Usaha rintisan bidang teknologi umumnya percaya pada pertumbuhan. Ketika perusahaan dituntut mengejar pertumbuhan, cara yang biasa dilakukan adalah mengakuisisi pengguna baru/pelanggan kompetitor dengan “bakar uang”. Namun, cara ini tak mudah. Tantangannya tetap pada kelangsungan model bisnis, pengelolaan beban jangka panjang, dan penerimaan jangka pendek.
Pekerjaan rumah
Presiden Joko Widodo beberapa kali menekankan visi Indonesia menjadi negara dengan ekonomi digital terbesar di Asia Tenggara. Visi ini semestinya didukung penguasaan ekosistem digital. Namun, regulasi internet dianggap belum secara khusus melindungi kedaulatan digital.
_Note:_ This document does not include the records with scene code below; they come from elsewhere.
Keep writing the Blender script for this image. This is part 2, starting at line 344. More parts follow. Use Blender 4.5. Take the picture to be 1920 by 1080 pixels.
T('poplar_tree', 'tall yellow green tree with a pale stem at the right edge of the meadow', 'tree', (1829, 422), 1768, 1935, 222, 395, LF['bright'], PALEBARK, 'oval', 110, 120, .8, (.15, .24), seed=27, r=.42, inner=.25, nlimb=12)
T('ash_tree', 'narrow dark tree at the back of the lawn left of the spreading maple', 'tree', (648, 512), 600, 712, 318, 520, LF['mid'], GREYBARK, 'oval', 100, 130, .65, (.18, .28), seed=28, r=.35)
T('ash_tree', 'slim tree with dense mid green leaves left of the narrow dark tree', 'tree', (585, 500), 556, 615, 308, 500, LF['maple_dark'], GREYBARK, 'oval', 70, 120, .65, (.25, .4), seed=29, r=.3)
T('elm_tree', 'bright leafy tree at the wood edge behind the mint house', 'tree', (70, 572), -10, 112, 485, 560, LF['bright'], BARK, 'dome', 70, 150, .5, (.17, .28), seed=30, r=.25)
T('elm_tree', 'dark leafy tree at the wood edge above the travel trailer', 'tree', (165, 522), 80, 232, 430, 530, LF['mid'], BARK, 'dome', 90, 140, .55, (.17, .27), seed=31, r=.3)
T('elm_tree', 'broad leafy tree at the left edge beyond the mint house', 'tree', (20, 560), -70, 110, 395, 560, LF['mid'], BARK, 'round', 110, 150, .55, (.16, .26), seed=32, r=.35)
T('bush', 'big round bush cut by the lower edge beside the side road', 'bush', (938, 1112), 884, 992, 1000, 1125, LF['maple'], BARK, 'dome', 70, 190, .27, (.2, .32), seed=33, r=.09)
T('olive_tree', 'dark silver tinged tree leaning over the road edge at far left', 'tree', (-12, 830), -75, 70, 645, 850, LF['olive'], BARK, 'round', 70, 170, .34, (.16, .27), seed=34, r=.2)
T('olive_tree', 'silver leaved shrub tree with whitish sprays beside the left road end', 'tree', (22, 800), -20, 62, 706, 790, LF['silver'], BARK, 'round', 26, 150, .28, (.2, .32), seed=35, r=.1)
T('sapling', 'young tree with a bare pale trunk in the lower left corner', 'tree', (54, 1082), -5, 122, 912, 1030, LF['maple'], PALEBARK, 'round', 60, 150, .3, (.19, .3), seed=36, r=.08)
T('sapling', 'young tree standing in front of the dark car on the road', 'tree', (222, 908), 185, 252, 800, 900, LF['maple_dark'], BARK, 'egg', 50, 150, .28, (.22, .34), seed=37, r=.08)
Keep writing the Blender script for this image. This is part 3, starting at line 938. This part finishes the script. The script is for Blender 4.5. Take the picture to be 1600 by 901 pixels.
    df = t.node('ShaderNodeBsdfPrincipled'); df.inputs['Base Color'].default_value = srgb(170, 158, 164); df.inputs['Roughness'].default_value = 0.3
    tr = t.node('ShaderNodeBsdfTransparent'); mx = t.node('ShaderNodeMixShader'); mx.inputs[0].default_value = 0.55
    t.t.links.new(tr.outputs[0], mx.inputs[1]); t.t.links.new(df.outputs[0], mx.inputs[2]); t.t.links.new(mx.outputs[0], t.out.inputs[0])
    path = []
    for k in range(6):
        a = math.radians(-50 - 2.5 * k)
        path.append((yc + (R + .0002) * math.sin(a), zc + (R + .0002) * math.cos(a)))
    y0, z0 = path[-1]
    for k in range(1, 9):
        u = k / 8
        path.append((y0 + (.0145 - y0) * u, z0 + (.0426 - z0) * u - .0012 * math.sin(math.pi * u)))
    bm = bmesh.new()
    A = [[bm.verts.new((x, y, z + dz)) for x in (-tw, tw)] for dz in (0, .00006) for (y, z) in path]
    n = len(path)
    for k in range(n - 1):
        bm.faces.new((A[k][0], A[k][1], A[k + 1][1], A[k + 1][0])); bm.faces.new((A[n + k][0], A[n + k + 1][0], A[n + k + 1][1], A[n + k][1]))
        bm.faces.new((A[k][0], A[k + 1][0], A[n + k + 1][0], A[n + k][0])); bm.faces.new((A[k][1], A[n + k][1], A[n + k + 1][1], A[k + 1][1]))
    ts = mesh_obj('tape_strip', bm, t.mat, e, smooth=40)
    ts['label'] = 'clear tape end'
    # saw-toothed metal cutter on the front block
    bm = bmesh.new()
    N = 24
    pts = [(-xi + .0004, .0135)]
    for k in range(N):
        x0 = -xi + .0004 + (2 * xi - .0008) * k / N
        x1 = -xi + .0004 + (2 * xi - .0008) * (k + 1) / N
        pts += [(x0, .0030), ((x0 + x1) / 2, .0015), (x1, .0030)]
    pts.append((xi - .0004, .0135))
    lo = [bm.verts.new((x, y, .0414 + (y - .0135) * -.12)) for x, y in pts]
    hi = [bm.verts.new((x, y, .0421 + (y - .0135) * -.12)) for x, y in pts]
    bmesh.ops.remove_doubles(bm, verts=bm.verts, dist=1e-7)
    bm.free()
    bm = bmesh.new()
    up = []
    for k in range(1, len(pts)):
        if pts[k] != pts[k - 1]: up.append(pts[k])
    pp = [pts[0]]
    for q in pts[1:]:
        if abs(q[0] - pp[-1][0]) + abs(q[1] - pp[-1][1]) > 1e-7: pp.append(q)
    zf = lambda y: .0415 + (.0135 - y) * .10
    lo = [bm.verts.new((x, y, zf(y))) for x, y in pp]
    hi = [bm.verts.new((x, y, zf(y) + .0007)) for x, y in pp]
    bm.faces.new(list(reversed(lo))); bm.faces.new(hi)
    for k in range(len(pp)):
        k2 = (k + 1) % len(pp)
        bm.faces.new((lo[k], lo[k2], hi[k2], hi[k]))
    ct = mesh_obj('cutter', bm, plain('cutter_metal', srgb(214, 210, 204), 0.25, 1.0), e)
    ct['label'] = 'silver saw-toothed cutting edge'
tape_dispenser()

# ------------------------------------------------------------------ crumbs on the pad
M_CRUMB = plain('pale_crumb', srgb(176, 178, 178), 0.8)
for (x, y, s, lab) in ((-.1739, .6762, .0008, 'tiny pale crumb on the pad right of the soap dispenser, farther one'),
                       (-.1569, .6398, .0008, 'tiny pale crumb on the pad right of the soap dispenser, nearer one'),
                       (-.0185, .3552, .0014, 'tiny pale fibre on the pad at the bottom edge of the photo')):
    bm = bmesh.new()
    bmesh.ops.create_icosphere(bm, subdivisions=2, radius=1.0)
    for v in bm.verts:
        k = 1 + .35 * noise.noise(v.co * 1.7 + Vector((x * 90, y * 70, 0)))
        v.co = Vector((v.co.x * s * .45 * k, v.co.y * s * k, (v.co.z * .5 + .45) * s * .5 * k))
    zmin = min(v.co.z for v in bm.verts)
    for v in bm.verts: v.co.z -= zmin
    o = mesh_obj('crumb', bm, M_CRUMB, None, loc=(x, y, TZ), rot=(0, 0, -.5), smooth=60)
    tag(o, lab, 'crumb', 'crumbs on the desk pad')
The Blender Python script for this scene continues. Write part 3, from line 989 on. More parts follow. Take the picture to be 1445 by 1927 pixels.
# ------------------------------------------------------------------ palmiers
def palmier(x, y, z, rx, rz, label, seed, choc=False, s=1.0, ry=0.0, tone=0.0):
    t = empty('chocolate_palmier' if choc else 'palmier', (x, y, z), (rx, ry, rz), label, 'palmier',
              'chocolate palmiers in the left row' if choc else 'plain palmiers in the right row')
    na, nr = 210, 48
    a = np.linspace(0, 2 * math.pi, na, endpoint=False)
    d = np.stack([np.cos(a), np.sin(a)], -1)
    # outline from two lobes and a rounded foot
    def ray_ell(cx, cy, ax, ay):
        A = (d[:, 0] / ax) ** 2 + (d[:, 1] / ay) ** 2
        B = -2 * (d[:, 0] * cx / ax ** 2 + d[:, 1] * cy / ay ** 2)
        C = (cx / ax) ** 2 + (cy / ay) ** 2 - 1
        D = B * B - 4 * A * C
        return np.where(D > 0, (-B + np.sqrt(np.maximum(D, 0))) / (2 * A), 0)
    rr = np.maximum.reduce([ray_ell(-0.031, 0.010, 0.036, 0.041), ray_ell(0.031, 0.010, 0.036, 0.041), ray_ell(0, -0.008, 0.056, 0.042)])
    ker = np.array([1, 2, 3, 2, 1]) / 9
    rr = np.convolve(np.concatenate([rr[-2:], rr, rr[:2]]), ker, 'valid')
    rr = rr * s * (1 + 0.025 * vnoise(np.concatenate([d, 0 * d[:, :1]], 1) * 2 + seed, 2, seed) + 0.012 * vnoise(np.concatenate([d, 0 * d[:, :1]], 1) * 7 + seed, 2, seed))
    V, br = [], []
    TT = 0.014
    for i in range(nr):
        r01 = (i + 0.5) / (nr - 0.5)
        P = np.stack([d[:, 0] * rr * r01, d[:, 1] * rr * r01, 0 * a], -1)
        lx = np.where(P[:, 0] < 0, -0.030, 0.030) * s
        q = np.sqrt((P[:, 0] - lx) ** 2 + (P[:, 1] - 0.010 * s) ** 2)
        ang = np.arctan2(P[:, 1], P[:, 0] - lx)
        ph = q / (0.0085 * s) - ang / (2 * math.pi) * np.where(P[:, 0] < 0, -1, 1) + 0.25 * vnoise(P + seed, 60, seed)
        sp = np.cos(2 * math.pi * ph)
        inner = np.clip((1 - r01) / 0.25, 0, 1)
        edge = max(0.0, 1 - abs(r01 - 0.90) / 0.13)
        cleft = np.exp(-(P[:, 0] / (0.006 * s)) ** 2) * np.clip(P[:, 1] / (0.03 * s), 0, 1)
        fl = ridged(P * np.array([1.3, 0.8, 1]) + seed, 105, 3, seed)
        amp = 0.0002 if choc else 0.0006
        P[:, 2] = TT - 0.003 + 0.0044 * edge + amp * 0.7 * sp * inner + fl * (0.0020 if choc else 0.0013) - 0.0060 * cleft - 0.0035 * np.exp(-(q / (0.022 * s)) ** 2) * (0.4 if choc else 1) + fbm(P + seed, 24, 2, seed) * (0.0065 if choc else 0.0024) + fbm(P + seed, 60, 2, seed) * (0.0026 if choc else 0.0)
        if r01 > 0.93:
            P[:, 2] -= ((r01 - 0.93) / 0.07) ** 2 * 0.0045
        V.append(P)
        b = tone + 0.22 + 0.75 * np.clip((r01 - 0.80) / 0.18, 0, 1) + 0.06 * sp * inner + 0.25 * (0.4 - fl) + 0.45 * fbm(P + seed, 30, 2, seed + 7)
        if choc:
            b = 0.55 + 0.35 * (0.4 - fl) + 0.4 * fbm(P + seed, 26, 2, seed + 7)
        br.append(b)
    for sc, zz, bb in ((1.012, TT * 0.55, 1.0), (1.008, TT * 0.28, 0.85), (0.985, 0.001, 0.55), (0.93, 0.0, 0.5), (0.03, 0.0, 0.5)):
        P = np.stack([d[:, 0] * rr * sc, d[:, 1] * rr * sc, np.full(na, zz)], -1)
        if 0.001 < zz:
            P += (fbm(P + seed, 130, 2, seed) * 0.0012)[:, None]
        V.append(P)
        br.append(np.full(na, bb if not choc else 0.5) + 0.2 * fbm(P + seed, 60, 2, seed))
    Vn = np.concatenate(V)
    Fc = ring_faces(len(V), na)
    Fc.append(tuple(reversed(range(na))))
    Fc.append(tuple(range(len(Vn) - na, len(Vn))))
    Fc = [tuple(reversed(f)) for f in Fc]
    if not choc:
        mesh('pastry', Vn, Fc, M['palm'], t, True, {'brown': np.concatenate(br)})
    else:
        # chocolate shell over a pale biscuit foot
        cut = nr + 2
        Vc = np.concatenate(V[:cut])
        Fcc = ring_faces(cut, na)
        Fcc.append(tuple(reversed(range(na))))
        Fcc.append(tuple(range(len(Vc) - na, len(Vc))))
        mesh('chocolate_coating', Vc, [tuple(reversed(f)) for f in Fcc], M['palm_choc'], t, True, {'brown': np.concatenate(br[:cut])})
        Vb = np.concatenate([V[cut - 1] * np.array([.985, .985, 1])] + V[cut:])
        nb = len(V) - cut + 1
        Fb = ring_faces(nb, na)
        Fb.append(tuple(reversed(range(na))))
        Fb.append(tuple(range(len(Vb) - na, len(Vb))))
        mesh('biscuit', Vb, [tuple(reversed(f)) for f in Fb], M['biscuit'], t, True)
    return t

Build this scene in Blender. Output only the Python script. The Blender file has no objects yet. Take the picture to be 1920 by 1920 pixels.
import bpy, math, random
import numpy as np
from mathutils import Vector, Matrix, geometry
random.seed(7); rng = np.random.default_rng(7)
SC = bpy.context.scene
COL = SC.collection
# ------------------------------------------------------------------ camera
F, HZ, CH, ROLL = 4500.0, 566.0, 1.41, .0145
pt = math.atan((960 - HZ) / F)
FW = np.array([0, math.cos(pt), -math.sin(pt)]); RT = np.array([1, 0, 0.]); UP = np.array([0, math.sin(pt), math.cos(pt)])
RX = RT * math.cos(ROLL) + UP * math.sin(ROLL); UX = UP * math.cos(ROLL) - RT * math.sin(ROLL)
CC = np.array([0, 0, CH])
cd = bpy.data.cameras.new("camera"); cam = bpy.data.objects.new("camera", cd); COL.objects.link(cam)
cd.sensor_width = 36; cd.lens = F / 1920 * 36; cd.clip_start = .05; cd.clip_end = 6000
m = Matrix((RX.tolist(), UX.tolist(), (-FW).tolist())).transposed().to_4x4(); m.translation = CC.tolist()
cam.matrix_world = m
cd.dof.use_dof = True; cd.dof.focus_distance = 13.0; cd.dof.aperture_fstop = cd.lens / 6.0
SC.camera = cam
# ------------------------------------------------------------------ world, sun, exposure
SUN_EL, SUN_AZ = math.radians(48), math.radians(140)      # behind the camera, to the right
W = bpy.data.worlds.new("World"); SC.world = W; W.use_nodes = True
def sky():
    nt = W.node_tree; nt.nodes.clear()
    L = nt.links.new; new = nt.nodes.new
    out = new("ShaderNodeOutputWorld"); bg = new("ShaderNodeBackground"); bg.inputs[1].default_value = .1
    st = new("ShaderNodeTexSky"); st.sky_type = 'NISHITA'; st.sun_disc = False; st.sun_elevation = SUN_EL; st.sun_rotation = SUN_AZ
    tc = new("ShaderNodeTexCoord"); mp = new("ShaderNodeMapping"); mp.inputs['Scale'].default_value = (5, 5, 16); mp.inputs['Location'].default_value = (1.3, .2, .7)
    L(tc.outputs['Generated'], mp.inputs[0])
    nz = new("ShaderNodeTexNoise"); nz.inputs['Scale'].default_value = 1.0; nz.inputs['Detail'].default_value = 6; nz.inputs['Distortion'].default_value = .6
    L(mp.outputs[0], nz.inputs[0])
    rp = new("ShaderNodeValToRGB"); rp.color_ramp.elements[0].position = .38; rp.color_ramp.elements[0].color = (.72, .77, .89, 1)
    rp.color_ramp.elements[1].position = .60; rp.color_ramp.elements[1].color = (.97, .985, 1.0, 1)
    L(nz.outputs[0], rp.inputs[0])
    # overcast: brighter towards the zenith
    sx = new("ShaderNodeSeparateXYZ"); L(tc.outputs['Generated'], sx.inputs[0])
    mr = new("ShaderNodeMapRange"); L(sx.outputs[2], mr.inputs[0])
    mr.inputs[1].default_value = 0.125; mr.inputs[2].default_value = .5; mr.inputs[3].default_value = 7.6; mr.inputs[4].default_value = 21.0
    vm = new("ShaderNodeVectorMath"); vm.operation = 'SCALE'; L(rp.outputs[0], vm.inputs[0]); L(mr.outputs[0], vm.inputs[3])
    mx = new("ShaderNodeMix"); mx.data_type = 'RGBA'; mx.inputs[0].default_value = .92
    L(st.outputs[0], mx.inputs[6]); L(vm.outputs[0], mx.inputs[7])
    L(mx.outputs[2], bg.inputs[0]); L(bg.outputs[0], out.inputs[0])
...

Regulasi terkait keberadaan over the top (OTT) atau layanan aplikasi/konten via internet, misalnya, masih dinilai asimetris. Jenis layanan OTT yang sama disediakan oleh perusahaan global dan lokal, tetapi penyedia internasional sering tak tersentuh kewajiban apapun di Indonesia.
Kondisi lain yang jadi sorotan adalah kesulitan pemerintah merumuskan mekanisme pemungutan pajak. Negara pasar OTT, termasuk Indonesia, berharap ada solusi pemajakan global yang lebih adil atas transaksi ekonomi digital.
Pekerjaan rumah yang belum tuntas antara lain terkait perlindungan data pribadi, literasi digital, keamanan siber, dan kesenjangan infrastruktur. Di sektor keuangan, misalnya, teknologi melipatgandakan jangkauan layanan keuangan. Namun, perbedaan mutu jaringan, literasi, dan segenap hambatan membuat pemanfaatannya tak merata. Sebaran pengguna layanan teknologi finansial yang terkonsentrasi di Jabodetabek dan kota-kota besar di Jawa bisa jadi contohnya.
Perkembangan teknologi informasi membuka peluang-peluang ekonomi baru. Namun, ada sederet pekerjaan yang mesti dikejar agar manfaatnya lebih optimal bagi kesejahteraan rakyat, agar "gemerlap" lebih merata di penjuru Nusantara.